(Scene script records)
---

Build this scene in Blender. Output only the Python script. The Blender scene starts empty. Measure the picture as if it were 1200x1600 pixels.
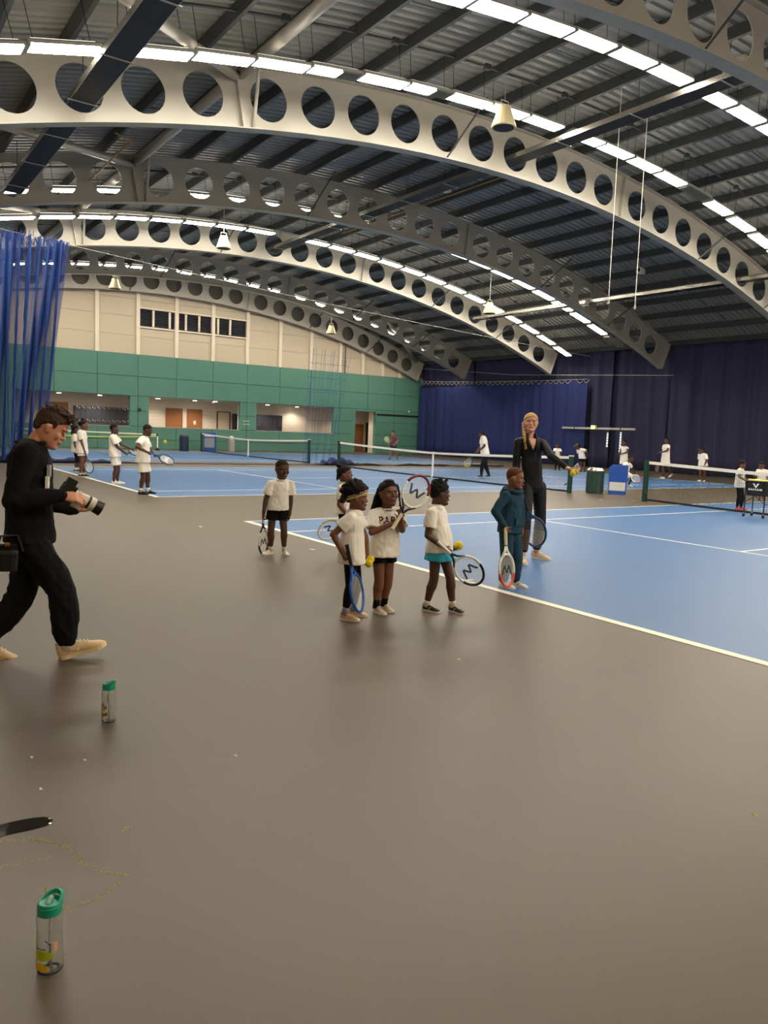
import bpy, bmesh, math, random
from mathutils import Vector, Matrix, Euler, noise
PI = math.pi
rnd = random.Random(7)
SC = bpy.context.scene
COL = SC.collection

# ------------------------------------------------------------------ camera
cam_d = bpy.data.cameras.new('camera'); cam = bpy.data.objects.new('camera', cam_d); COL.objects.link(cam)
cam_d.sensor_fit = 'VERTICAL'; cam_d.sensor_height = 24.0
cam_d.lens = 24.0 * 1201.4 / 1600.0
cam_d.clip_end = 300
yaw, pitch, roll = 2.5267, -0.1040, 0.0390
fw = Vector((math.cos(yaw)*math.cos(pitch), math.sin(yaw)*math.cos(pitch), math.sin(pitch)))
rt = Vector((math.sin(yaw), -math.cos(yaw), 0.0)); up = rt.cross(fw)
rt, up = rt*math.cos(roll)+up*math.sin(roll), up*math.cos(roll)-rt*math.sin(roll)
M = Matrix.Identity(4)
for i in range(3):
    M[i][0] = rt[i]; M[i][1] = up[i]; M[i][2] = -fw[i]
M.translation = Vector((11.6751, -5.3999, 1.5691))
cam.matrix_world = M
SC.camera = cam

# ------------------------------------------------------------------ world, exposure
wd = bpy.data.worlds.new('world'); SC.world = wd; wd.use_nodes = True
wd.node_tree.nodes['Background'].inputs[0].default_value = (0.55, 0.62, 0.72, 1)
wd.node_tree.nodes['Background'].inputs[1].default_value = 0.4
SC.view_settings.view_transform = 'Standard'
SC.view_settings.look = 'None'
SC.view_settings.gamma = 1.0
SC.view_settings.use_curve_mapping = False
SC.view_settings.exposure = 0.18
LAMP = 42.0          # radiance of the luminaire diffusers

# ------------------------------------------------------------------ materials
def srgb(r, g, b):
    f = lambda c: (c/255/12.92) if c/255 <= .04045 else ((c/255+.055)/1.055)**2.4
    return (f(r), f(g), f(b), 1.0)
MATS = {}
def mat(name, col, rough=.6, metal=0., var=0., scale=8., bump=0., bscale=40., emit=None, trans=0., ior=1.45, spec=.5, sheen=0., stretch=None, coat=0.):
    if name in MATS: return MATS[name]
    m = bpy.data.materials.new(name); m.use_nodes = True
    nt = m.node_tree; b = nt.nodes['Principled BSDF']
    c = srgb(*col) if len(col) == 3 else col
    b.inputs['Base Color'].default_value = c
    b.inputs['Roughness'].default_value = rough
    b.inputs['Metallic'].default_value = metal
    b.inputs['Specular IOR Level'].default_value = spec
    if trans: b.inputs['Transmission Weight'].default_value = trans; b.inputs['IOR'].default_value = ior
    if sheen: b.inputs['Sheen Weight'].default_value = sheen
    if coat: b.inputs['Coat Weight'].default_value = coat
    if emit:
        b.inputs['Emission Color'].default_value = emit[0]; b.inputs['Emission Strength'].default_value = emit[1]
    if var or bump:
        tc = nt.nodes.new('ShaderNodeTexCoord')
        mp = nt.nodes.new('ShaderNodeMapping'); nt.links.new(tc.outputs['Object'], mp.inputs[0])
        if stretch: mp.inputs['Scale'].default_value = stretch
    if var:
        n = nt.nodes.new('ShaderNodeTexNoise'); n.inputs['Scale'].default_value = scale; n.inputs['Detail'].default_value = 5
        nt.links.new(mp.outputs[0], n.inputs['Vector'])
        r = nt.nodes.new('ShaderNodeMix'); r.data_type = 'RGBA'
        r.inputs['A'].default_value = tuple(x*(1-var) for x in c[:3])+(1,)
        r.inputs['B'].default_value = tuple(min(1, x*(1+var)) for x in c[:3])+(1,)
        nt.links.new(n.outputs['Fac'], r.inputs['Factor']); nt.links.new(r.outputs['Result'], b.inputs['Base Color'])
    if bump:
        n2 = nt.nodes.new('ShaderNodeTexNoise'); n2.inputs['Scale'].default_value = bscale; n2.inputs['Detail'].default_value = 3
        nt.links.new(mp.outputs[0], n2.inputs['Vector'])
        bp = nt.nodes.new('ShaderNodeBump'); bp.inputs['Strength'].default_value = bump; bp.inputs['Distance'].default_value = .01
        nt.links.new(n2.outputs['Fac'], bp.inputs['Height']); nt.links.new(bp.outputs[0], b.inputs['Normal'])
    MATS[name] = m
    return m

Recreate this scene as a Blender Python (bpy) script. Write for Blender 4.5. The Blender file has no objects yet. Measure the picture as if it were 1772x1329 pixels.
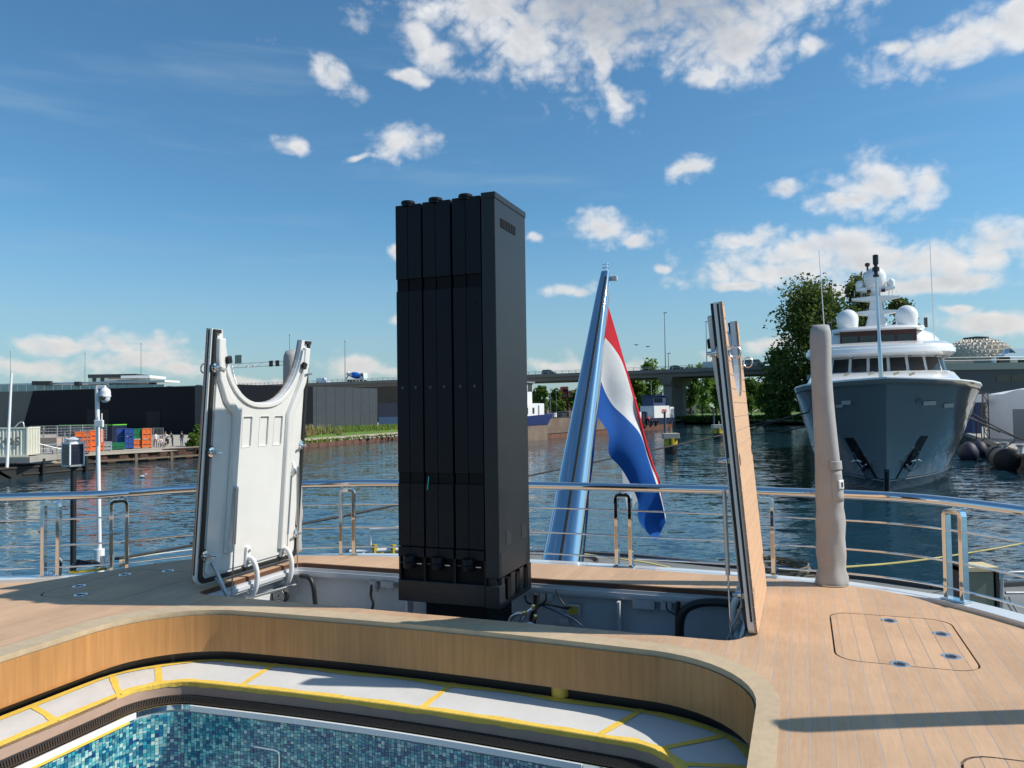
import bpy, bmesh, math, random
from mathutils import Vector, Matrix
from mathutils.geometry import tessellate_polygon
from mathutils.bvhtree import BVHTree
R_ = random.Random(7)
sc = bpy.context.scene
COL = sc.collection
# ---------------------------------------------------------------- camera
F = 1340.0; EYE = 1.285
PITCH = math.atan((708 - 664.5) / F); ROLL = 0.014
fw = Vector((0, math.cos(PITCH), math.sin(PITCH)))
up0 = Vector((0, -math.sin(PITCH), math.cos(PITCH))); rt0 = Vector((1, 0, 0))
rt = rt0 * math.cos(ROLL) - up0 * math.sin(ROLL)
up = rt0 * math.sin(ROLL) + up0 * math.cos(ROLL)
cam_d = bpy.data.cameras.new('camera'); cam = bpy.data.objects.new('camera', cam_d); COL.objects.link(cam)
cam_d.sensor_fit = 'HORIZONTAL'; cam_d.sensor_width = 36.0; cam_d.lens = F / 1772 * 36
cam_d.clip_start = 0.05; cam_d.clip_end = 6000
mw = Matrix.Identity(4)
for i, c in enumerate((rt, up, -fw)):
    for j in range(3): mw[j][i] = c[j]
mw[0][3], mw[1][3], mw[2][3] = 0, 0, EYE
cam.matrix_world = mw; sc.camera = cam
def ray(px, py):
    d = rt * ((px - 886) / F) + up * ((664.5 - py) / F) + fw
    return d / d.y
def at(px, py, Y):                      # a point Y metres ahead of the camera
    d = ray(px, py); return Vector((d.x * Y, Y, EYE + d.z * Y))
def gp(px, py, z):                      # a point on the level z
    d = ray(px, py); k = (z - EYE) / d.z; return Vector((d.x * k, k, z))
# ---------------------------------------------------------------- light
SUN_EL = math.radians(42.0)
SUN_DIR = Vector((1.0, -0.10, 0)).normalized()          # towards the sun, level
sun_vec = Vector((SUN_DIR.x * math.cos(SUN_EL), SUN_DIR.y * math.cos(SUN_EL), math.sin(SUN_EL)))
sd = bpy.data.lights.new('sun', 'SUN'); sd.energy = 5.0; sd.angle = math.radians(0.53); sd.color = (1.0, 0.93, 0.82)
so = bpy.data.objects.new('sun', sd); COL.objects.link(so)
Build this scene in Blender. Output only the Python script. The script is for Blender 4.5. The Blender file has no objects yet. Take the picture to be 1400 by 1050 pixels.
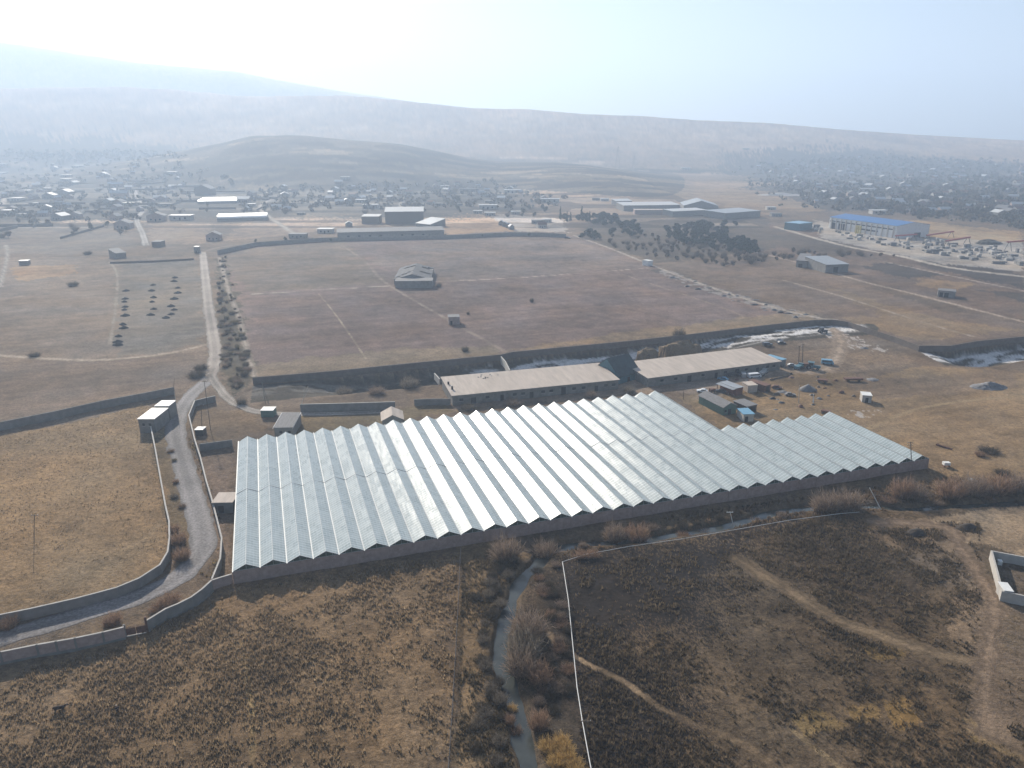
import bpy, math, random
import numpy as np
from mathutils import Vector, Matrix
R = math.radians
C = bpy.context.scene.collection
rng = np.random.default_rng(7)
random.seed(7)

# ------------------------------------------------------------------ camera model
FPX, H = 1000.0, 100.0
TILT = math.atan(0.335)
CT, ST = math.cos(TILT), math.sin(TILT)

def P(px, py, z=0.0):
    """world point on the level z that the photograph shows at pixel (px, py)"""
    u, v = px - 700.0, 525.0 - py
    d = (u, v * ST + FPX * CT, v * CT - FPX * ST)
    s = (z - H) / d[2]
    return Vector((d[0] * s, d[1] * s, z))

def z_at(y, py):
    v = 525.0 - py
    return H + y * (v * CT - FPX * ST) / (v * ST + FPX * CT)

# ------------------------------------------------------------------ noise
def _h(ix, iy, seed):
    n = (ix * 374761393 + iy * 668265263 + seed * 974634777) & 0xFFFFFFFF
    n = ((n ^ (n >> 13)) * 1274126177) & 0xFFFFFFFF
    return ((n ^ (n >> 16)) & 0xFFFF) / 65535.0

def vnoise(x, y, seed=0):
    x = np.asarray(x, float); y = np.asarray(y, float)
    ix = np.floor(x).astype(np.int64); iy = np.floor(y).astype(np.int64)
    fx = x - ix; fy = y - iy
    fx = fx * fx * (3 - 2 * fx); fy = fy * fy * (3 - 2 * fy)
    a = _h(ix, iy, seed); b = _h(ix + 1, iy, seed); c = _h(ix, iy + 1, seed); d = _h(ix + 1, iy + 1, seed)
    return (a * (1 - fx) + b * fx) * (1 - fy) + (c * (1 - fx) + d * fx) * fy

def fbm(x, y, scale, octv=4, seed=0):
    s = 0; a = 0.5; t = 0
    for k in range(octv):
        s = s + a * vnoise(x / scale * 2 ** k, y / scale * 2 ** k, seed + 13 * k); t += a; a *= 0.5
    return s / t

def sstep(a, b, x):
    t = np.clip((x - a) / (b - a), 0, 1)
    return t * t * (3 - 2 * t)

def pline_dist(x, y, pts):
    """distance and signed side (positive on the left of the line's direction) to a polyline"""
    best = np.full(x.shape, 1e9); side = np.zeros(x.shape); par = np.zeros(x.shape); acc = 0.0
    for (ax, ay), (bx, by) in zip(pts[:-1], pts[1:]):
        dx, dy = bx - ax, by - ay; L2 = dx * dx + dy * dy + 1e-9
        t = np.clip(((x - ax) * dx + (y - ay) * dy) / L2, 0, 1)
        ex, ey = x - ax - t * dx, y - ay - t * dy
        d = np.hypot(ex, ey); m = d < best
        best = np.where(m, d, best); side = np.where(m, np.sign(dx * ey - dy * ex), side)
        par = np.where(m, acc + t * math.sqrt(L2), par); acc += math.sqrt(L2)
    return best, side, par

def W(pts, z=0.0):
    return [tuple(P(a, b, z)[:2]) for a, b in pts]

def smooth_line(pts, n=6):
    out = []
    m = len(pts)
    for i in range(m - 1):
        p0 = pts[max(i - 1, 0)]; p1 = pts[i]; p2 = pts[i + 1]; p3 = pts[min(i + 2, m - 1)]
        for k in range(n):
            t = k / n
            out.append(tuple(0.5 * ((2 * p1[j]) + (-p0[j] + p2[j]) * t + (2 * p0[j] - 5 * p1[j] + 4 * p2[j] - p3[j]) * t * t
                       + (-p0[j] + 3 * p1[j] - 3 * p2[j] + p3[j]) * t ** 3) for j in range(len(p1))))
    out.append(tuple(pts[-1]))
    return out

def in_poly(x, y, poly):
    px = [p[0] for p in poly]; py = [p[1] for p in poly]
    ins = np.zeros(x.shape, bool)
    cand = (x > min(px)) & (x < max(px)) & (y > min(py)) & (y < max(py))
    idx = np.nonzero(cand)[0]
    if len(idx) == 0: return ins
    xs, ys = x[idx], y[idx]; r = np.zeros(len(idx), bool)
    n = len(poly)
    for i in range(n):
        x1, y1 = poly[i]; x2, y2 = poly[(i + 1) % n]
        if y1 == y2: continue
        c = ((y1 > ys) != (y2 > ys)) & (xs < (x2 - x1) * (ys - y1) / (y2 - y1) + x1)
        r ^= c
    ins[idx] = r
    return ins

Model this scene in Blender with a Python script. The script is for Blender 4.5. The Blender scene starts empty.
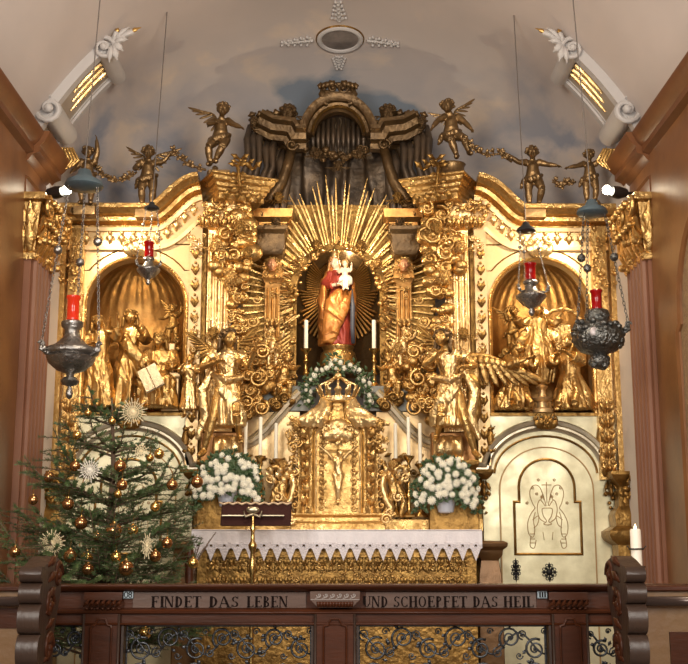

---

- _What the task requires_
Begin with the line where "by 1050 pixels." appears and end with the line where "return (a *" appears. Copy only that stretch, exactly, with no pictures.

- _Result below_
Build this scene in Blender. Output only the Python script. The script is for Blender 4.5. The Blender file has no objects yet. Take the picture to be 1400 by 1050 pixels.
import bpy, math, random
import numpy as np
from mathutils import Vector, Matrix
R = math.radians
C = bpy.context.scene.collection
rng = np.random.default_rng(7)
random.seed(7)

# ------------------------------------------------------------------ camera model
FPX, H = 1000.0, 100.0
TILT = math.atan(0.335)
CT, ST = math.cos(TILT), math.sin(TILT)

def P(px, py, z=0.0):
    """world point on the level z that the photograph shows at pixel (px, py)"""
    u, v = px - 700.0, 525.0 - py
    d = (u, v * ST + FPX * CT, v * CT - FPX * ST)
    s = (z - H) / d[2]
    return Vector((d[0] * s, d[1] * s, z))

def z_at(y, py):
    v = 525.0 - py
    return H + y * (v * CT - FPX * ST) / (v * ST + FPX * CT)

# ------------------------------------------------------------------ noise
def _h(ix, iy, seed):
    n = (ix * 374761393 + iy * 668265263 + seed * 974634777) & 0xFFFFFFFF
    n = ((n ^ (n >> 13)) * 1274126177) & 0xFFFFFFFF
    return ((n ^ (n >> 16)) & 0xFFFF) / 65535.0

def vnoise(x, y, seed=0):
    x = np.asarray(x, float); y = np.asarray(y, float)
    ix = np.floor(x).astype(np.int64); iy = np.floor(y).astype(np.int64)
    fx = x - ix; fy = y - iy
    fx = fx * fx * (3 - 2 * fx); fy = fy * fy * (3 - 2 * fy)
    a = _h(ix, iy, seed); b = _h(ix + 1, iy, seed); c = _h(ix, iy + 1, seed); d = _h(ix + 1, iy + 1, seed)
    return (a * (1 - fx) + b * fx) * (1 - fy) + (c * (1 - fx) + d * fx) * fy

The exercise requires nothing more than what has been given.